In this thesis, a peer-to-peer live streaming system was designed with the main goal of being ISP friendly. The design uses a gossip-based protocol for content dissemination, and biases neighbor selection towards closer peers to achieve ISP friendliness. A network-aware peer sampling service was implemented to provide the system with close peers, and to evaluate which peers that are closer the service consults a database of AS distances that is constructed from public BGP data and stored locally at each peer. Implementing biased neighbor selection in a system does not require any modification of the dissemination protocol, and can therefor be applied to a wide range of peer-to-peer systems.

The system was evaluated in various simulation scenarios, and proved to operate well in a constrained environment as well as during peer failures. The thesis also investigates to what extent peers can be clustered and still be able to deliver a clear stream, and the number of random, long-range connections is observed to be especially important. It is possible to have high clustering as long as a few random connections are allowed to be created when close neighbors can’t provide a sufficient download rate.

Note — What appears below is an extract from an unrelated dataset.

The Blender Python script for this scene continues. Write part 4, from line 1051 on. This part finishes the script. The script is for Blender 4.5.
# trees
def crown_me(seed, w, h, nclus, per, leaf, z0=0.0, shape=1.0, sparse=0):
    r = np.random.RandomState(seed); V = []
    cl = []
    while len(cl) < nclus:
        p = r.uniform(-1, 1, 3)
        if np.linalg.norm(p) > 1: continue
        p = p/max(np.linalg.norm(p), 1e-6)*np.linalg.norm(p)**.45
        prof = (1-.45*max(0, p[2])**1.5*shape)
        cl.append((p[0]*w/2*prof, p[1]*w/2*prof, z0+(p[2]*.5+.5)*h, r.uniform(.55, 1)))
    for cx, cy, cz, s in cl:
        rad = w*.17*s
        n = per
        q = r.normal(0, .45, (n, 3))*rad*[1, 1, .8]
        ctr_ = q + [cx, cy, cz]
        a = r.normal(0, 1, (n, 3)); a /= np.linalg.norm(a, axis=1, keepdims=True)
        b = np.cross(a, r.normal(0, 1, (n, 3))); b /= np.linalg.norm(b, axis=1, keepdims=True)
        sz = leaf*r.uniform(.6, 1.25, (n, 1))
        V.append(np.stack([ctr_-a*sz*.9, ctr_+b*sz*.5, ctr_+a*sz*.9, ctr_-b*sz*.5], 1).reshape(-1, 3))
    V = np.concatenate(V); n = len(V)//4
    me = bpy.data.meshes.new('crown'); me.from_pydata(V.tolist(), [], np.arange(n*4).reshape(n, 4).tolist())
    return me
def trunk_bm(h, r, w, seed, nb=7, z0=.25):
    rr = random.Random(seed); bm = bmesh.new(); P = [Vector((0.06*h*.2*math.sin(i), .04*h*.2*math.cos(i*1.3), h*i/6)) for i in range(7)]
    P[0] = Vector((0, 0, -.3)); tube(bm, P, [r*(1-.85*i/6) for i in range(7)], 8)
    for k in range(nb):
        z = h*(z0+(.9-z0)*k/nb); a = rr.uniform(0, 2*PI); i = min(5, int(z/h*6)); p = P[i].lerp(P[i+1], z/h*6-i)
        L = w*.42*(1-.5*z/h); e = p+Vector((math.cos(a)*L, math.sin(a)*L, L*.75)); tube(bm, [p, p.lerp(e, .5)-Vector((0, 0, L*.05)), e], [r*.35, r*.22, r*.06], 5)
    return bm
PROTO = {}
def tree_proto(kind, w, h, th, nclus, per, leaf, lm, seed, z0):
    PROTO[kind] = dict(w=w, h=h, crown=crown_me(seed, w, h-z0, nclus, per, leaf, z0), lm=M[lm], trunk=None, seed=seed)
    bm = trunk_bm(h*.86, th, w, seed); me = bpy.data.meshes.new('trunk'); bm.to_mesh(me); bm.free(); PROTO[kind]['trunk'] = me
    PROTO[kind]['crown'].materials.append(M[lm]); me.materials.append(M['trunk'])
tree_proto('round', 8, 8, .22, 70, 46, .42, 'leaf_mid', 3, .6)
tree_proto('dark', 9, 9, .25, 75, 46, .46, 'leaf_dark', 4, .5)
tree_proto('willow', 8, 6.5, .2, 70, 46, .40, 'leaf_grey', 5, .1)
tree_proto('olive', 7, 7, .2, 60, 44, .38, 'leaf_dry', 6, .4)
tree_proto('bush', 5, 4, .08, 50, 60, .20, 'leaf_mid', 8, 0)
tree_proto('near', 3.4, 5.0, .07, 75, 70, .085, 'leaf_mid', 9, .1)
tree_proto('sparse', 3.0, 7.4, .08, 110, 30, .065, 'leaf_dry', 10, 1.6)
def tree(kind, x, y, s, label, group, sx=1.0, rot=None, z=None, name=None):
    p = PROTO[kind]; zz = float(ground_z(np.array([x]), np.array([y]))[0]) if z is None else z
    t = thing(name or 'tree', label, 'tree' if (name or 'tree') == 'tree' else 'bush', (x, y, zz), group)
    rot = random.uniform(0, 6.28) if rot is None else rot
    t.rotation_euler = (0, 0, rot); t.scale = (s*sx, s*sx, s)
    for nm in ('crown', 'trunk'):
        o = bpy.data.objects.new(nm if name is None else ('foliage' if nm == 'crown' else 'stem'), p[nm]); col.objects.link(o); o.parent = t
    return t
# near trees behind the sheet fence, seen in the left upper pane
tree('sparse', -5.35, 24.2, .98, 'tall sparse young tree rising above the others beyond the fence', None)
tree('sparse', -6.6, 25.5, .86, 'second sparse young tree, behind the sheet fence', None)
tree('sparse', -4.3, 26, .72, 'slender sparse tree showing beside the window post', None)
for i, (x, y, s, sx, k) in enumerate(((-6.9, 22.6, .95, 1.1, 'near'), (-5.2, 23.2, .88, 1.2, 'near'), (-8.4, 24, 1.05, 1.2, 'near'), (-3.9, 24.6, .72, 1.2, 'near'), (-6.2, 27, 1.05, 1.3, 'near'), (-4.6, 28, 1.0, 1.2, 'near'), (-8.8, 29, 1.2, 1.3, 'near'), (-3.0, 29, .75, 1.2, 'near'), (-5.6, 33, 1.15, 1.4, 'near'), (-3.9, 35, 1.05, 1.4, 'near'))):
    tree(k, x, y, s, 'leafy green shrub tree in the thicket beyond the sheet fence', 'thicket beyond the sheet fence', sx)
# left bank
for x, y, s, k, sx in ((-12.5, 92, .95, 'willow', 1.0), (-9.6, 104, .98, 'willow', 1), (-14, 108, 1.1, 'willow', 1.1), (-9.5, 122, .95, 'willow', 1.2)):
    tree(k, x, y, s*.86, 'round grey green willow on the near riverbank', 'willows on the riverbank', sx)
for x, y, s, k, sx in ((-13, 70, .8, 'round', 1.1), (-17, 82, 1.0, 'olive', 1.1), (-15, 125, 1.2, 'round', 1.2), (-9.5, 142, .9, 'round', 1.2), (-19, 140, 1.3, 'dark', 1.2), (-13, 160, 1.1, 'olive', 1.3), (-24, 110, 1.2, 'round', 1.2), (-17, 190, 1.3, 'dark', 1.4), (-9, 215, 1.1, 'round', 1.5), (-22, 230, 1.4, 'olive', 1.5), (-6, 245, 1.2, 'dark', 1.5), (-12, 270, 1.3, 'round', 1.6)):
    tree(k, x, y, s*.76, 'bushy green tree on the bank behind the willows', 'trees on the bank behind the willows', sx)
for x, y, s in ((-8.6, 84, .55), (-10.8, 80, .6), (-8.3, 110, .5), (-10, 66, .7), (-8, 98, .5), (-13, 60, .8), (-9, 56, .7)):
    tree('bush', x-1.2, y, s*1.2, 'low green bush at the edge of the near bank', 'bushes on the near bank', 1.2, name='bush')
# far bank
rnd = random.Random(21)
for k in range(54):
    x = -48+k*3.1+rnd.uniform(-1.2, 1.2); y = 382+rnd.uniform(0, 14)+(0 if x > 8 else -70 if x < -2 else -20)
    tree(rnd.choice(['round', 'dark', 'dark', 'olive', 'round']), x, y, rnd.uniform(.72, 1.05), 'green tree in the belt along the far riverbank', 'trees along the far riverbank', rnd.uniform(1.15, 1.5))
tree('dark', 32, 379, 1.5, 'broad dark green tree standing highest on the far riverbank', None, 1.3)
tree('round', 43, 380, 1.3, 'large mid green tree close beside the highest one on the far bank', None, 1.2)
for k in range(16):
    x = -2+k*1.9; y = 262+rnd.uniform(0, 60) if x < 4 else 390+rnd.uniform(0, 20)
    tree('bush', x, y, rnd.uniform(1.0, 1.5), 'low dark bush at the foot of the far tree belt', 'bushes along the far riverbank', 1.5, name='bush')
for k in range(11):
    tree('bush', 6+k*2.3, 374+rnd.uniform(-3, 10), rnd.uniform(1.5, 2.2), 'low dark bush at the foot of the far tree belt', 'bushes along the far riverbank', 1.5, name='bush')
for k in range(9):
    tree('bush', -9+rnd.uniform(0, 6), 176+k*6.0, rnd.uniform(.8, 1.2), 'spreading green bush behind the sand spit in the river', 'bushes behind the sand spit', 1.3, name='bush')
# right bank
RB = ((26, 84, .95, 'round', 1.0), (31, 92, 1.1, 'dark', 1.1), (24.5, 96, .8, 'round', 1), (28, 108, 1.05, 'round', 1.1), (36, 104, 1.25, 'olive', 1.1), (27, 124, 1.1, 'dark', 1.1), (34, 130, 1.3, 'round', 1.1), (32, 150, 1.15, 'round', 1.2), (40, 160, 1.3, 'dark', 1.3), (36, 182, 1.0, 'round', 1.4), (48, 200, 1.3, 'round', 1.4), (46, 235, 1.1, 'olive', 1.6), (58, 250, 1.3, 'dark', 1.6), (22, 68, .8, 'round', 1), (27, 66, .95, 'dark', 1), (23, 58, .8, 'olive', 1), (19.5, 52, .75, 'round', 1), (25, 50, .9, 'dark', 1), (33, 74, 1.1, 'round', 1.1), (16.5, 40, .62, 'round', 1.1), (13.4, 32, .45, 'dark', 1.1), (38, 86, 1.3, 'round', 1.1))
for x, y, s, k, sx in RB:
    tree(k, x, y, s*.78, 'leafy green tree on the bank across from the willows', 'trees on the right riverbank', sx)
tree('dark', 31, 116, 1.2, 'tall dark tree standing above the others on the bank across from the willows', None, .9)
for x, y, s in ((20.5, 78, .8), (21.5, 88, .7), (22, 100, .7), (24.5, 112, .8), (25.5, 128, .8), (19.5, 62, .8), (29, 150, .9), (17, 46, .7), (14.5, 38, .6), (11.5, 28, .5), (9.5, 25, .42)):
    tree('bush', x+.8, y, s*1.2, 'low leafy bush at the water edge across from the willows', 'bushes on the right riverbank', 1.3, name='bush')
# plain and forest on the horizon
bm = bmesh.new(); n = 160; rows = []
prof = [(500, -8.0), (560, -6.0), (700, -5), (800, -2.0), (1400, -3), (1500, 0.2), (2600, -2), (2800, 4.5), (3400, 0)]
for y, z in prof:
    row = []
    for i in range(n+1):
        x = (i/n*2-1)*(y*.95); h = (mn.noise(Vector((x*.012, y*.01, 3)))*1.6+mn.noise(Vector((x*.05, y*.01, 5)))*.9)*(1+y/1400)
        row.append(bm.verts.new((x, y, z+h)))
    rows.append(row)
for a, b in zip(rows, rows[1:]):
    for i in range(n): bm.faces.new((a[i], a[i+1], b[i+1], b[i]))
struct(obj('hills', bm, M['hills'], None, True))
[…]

Comparing the ISP-friendly neighbor selection to random selection, inter-AS traffic is efficiently reduced in the overall system, and in larger ASes most traffic is exchanged within the AS.

Moreover, the system implements ubiquitous monitoring capabilities using JMX and REST. These techniques are available on all modern systems, provided a Java runtime environment for using JMX. This allows users, researchers, sys-tem operators, and others who are interested to monitor the application locally or remotely.